Keep in mind that the Boston archdiocese was notorious in its response to many sexual-abuse allegations. It egregiously violated guidelines put in place by the U.S. bishops in the early 1990s. So, one might suspect that if anything, the cases were proliferating in Boston more recently than in other dioceses. In the wider church, these dreadful events may be even farther behind us.

Admittedly, nobody really knows if the abuse has stopped in the church -- and every expert will say it has certainly not stopped in the broader society. It is conceivable that years from now, victims will reveal many such acts committed by clergy during this decade, just as we have learned belatedly of children victimized in the 1970s.

That is a terrifying possibility, but is it likely? One crucial difference today is that (thanks in part to NCR and The Boston Globe) the subject of sexual abuse in the church is no longer cloaked in silence. Victims are speaking out, knowing they will be heard and compensated.

In addition, Santa Clara University psychologist Thomas G. Plante points out that most child molesters have multiple victims, but it takes only one victim to expose an abuser. Plante makes a compelling argument that if serious numbers of priests were out there preying on even larger numbers of children, we would have some inkling of it.

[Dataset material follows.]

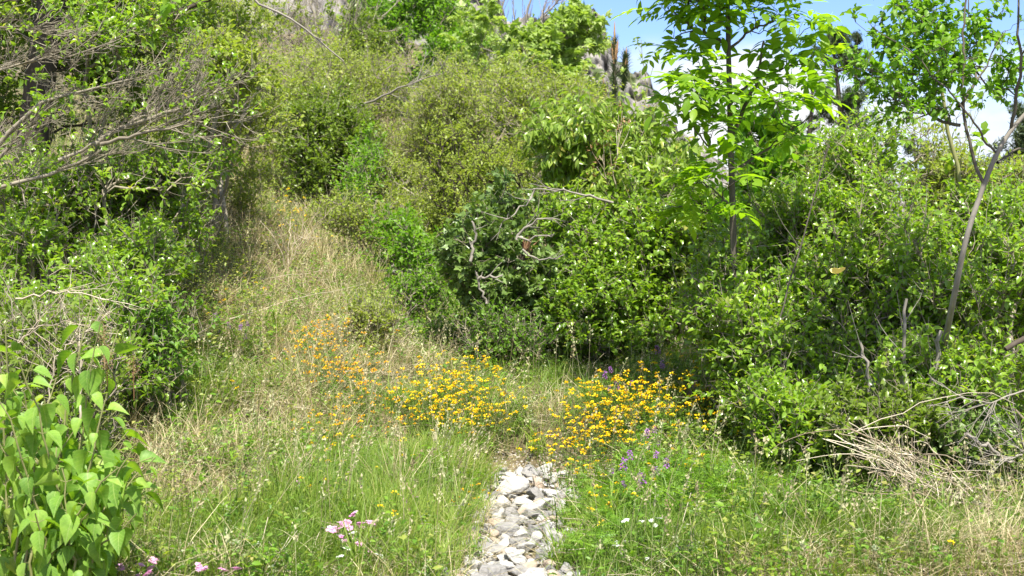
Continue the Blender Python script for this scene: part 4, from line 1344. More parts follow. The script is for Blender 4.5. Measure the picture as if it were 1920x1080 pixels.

In other words, sexual assaults on children in the Catholic church may well be largely a thing of the past, though it is a scandal of the present. That is according to the best available evidence -- which is not quite available in press accounts. Readers are still left with the vague impression of a continuing plague in the church.

At this turn in the clergy sexual abuse crisis, perhaps it is the press that needs to be probed.

William Bole is a freelance journalist whose articles have appeared in The Washington Post, Commonweal magazine and other publications. He lives in Massachusetts.